Tuesday 27 October 2015

27th October

October is almost at an end. The leaves are certainly falling from the trees now, across the road from my bedroom window I can see the big oaks shedding their load, the fruit trees in my garden will soon be bare and just last week I collected the apples from them. October is the tenth month of the year in the Gregorian Calendar , but it’s the eighth in the Roman Calendar. October retained its name from the Latin octō meaning "eight" which brings me nicely on to a book I have recently read. “The soul of an Octopus” by Sy Montgomery is a very interesting read. I have always been fascinated with marine life and none more so than the startlingly strange Octopuses which would not look out of place in sci-fi movies about aliens. They can grow to over 100 pounds in weight and stretch more than 8 feet long yet still can squeeze their boneless bodies through an opening the size of an orange. They have a beak like a parrot, some have venom like a snake and a tongue covered with teeth, they can change colour and squirt ink and are remarkably intelligent. They have their own personalities and can solve the most complex puzzles to gain food or to escape. Being invertebrate animals with brains that are very different from ours but still with amazing intelligence and emotions. It’s a very sad story of a short octopus life (about 4 years). It makes you realise that just because not all creatures look like human beings it does not mean that they do not possess a soul or feel pain or have feelings, it is a case that us mere humans no nothing at all about the creatures we share the earth with, only that we can kill them and eat them. Nature is red in tooth and claw and we are after all just animals and part of nature too.
Last month I went to The Playhouse in Edinburgh to see Dirty Rotten Scoundrels the musical. (I missed it in London last year) Like so many musicals these days, the show is based on a film.

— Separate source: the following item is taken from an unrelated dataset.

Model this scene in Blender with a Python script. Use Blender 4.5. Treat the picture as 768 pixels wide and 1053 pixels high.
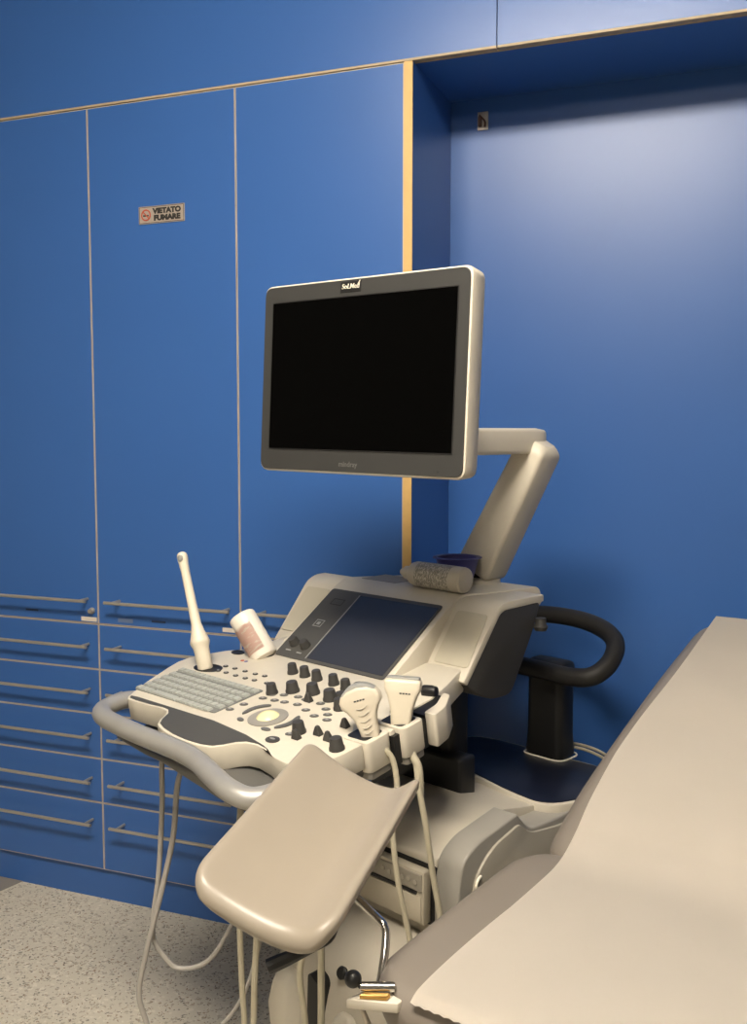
import bpy, bmesh, math, random
from mathutils import Vector, Matrix
random.seed(7)
PI = math.pi
sc = bpy.context.scene
for o in list(bpy.data.objects): bpy.data.objects.remove(o)

# ------------------------------------------------------------------ camera, world, lights, exposure
cam = bpy.data.cameras.new('camera'); camo = bpy.data.objects.new('camera', cam); sc.collection.objects.link(camo)
cam.sensor_fit = 'HORIZONTAL'; cam.sensor_width = 36.0; cam.lens = 1000 / 768 * 36.0
cam.clip_start = 0.02
camo.location = (0, 0, 1.5)
camo.rotation_euler = (PI / 2 - math.atan(0.081), 0, math.radians(21.22))
sc.camera = camo
w = bpy.data.worlds.new('world'); sc.world = w; w.use_nodes = True
w.node_tree.nodes['Background'].inputs[0].default_value = (1, .85, .68, 1)
w.node_tree.nodes['Background'].inputs[1].default_value = 0.05
sc.view_settings.view_transform = 'Standard'; sc.view_settings.look = 'None'
sc.view_settings.exposure = 1.0; sc.view_settings.gamma = 1.0
LAMP_COL = (1.0, .90, .76)
LAMPS = [(-0.62, 0.48, 1.25, 0.40, 36.0), (-0.40, -1.75, 1.25, 0.40, 10.0)]   # x, y, size x, size y, brightness of the opal box; second is an unseen box added as fill
CEIL = 3.15

# ------------------------------------------------------------------ materials
def nodes(name):
    m = bpy.data.materials.new(name); m.use_nodes = True
    return m, m.node_tree, m.node_tree.nodes['Principled BSDF']
def mat(name, col, rough=.5, metal=0., spec=.5, grain=0., gscale=60., bump=0., bscale=400., coat=0.):
    m, nt, b = nodes(name)
    b.inputs['Base Color'].default_value = (*col, 1); b.inputs['Roughness'].default_value = rough
    b.inputs['Metallic'].default_value = metal; b.inputs['Specular IOR Level'].default_value = spec
    b.inputs['Coat Weight'].default_value = coat
    tc = nt.nodes.new('ShaderNodeTexCoord')
    n = nt.nodes.new('ShaderNodeTexNoise'); n.inputs['Scale'].default_value = gscale; n.inputs['Detail'].default_value = 4
    nt.links.new(tc.outputs['Object'], n.inputs['Vector'])
    r = nt.nodes.new('ShaderNodeMix'); r.data_type = 'RGBA'
    g = max(grain, .03)
    r.inputs['A'].default_value = (*[c * (1 - g) for c in col], 1); r.inputs['B'].default_value = (*[min(1, c * (1 + g)) for c in col], 1)
    nt.links.new(n.outputs['Fac'], r.inputs['Factor']); nt.links.new(r.outputs['Result'], b.inputs['Base Color'])
    if bump:
        n2 = nt.nodes.new('ShaderNodeTexNoise'); n2.inputs['Scale'].default_value = bscale
        nt.links.new(tc.outputs['Object'], n2.inputs['Vector'])
        bp = nt.nodes.new('ShaderNodeBump'); bp.inputs['Strength'].default_value = bump; bp.inputs['Distance'].default_value = .001
        nt.links.new(n2.outputs['Fac'], bp.inputs['Height']); nt.links.new(bp.outputs['Normal'], b.inputs['Normal'])
    return m
BLUE = mat('blue_laminate', (.034, .114, .355), .35, spec=.5, grain=.04, gscale=3, bump=.12, bscale=500)
BEECH = mat('beech_edge', (.60, .385, .14), .5, grain=.12, gscale=30)
BEECHL = mat('pale_beech_edge', (.44, .38, .32), .5, grain=.1, gscale=30)
BEECHD = mat('shaded_bare_beech_edge', (.40, .32, .21), .6, grain=.12, gscale=30)  # bare beech, colour darkened for the shaded underside of the overhead panels
DARKGAP = mat('carcass_shadow_board', (.05, .04, .035), .7)
CREAM = mat('cream_plastic', (.58, .535, .445), .42, spec=.4, bump=.05, bscale=900)
CREAM2 = mat('aged_cream_plastic', (.47, .43, .355), .45, spec=.4, bump=.05, bscale=900)
GREYP = mat('warm_grey_plastic', (.27, .255, .225), .45, spec=.4, bump=.05, bscale=900)
MIDGREY = mat('mid_grey_plastic', (.10, .098, .092), .42, spec=.4)
PALM = mat('palm_rest_grey', (.066, .064, .058), .5, spec=.4)
BEZEL = mat('monitor_bezel_grey', (.036, .036, .035), .5, spec=.35)
DARKP = mat('dark_grey_plastic', (.045, .043, .040), .5, spec=.35)
BLACKP = mat('black_plastic', (.012, .012, .012), .42, spec=.4)
SCREEN = mat('switched_off_screen', (.001, .001, .001), .10, spec=.05)
TOUCH = mat('touch_screen_glass', (.034, .036, .044), .22, spec=.4)
TRAY = mat('black_blue_tray', (.006, .008, .018), .32, spec=.5)
SILVER = mat('worn_silver_paint', (.36, .35, .33), .38, metal=.35, grain=.10, gscale=25)
CHROME = mat('chrome', (.62, .60, .57), .10, metal=1.0)
STEEL = mat('brushed_steel', (.46, .42, .36), .32, metal=.6)
KEYC = mat('keyboard_key_grey', (.36, .375, .345), .5)
KEYB = mat('keyboard_plate_grey', (.15, .155, .145), .55)
LEATH = mat('beige_leatherette', (.275, .238, .19), .36, spec=.45, grain=.04, gscale=12, bump=.10, bscale=700)
TAUPE = mat('taupe_leatherette', (.185, .161, .136), .42, spec=.4, grain=.05, gscale=12, bump=.12, bscale=700)
PAPER = mat('cream_paper', (.69, .635, .56), .85, spec=.1, grain=.02, gscale=8, bump=.25, bscale=25)
BALLC = mat('trackball_ivory', (.74, .68, .40), .25, spec=.5)
CABLE = mat('beige_cable', (.42, .38, .28), .5)
CABLEG = mat('grey_cable', (.36, .34, .31), .5)
PURPLE = mat('violet_plastic', (.065, .065, .24), .35, spec=.4)
WHITE = mat('white_plastic', (.74, .69, .58), .4)
WALLP = mat('cream_wall_paint', (.20, .19, .17), .8, grain=.03)
CEILP = mat('white_ceiling_paint', (.34, .335, .32), .9)
INK = mat('black_ink', (.015, .014, .013), .6)
DIM = mat('pale_grey_print', (.30, .30, .29), .5)
INKG = mat('grey_print', (.045, .045, .045), .5)
RED = mat('red_ink', (.42, .07, .03), .6)
TAG = mat('paper_tag', (.62, .56, .48), .6)
SIGN = mat('aluminium_sign_plate', (.36, .31, .27), .5, metal=.1)
LENS = mat('grey_rubber_lens', (.30, .30, .28), .35)
BRASS = mat('brass_strip', (.55, .33, .10), .35, metal=.8)
NAVY = mat('navy_base_plastic', (.012, .02, .06), .5)
RUBBER = mat('black_rubber', (.02, .02, .02), .6)

def floor_mat():
    m, nt, b = nodes('speckled_vinyl'); b.inputs['Roughness'].default_value = .45
    tc = nt.nodes.new('ShaderNodeTexCoord'); L = nt.links.new
    def vor(scale, lo, hi, seed):
        mp = nt.nodes.new('ShaderNodeMapping'); mp.inputs['Location'].default_value = (seed, seed * 2, 0); mp.inputs['Rotation'].default_value = (0, 0, seed)
        nz = nt.nodes.new('ShaderNodeTexNoise'); nz.inputs['Scale'].default_value = 90; nz.inputs['Detail'].default_value = 2
        L(tc.outputs['Object'], nz.inputs['Vector'])
        ad = nt.nodes.new('ShaderNodeMixRGB'); ad.blend_type = 'LINEAR_LIGHT'; ad.inputs[0].default_value = .012
        L(tc.outputs['Object'], ad.inputs[1]); L(nz.outputs['Color'], ad.inputs[2]); L(ad.outputs[0], mp.inputs['Vector'])
        v = nt.nodes.new('ShaderNodeTexVoronoi'); v.inputs['Scale'].default_value = scale; L(mp.outputs[0], v.inputs['Vector'])
        sp = nt.nodes.new('ShaderNodeSeparateColor'); L(v.outputs['Color'], sp.inputs[0])
        t = nt.nodes.new('ShaderNodeMath'); t.operation = 'LESS_THAN'; t.inputs[1].default_value = hi; L(sp.outputs[0], t.inputs[0])
        d = nt.nodes.new('ShaderNodeMath'); d.operation = 'LESS_THAN'; d.inputs[1].default_value = lo; L(v.outputs['Distance'], d.inputs[0])
        mu = nt.nodes.new('ShaderNodeMath'); mu.operation = 'MULTIPLY'; L(t.outputs[0], mu.inputs[0]); L(d.outputs[0], mu.inputs[1])
        return mu.outputs[0]
    prev = None
    base = (.56, .515, .42, 1)
    for sc_, lo, hi, seed, col in ((75, .42, .36, 1.3, (.64, .59, .49, 1)), (80, .42, .30, 4.1, (.38, .34, .27, 1)), (120, .40, .15, 7.7, (.16, .145, .12, 1)), (150, .45, .13, 2.2, (.26, .18, .12, 1))):
        mx = nt.nodes.new('ShaderNodeMixRGB')
        if prev is None: mx.inputs[1].default_value = base
        else: L(prev, mx.inputs[1])
        mx.inputs[2].default_value = col; L(vor(sc_, lo, hi, seed), mx.inputs[0]); prev = mx.outputs[0]
    L(prev, b.inputs['Base Color'])
    return m
FLOOR = floor_mat()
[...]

It was really fun, it is a highly entertaining show, rather than a great one, that is largely because the songs by David Yazbek are largely a pastiche of a wide variety of styles ranging from Oklahoma hoedown to big power ballads and French chanson. The effect is witty, and the lyrics are sharp. The action is set on the French Riviera, where a debonair English con man masquerading as a disinherited prince seduces unattached ladies and persuades them to part with their cash. He has the local police chief in his pocket and all is going well, until a rival con man arrives in town, and threatens to queer his lucrative pitch. I got a good view from seats in the stalls down the front, an enjoyable evening.
I also saw Aldous Huxley’s a Brave New World at the Kings Theatre in Edinburgh too last month. Its also was really good and food for thought. It was clever how they casted the audience as new recruits at the London Hatchery, where future citizens are named after Greek alphabet letters and designed to specification. Lowly sewer workers are clones with no sense of smell; Alphas are all good-looking; Betas are engineered with sufficient intelligence to do their job, but not enough to question the system.
Put my baking skills to the test recently by baking a Lemon and Raspberry cake, I won’t hit you with every step, if you want the recipe you can find it in The Clandestine Cake Club cookbook by Lynn Hill. It was delicious with 200 grams of fresh raspberries, lemon zest, butter cream filling and icing sugar.
Here's a wee idea for schools in Scotland...I think alternate maps with the South Pole at the top should be added to school walls to stop northern hemisphere chauvinism! Then children will be reminded that "North" is an arbitrary polarity which does not always mean up! A very good conscious raiser!!